Nor do they come across as clumsily feminized versions of male archetypes, as sometimes happens when less-gifted authors try to inject some “girl power” into old, misogynist tales. These are women, undeniably and gloriously so.
Even more inspiring, they help each other understand what womanhood means, both in general terms and in the context of their culture and their individual lives.
When one of them struggles to comprehend some aspect of her life or identity, the others deliberately form a wide circle around her. They walk the delicate line between offering support and wisdom and leaving space for her to make her own discoveries.
The result: an environment and relationships that foster each person’s (not just each woman’s) growth to full potential. Because, as you may have heard it said, when women succeed, everyone succeeds.
Strong women, strong purposes, strong bonds, strong society.
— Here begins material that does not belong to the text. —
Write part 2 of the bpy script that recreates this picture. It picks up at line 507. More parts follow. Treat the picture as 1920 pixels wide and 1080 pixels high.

You can’t get much more inspiring than that.
LOL! Love the visual–and your analysis. Or maybe you want them to have the experience of being women so they can see what it’s like?
I had a very fun dream last night because of your blog. “Spindle’s End” had been made into a play (which I’m sure would appall RM), and it had earned quite a devoted following. Picture a bunch of old men (along with other demographics, of course) sitting around with brightly colored tiaras on their heads. Unfortunately, the dream ended before the actual play began, but I did enjoy those unabashed old men. Perhaps it was my subconscious longing for a world where great tales weren’t dismissed by many because they happen to be primarily about women?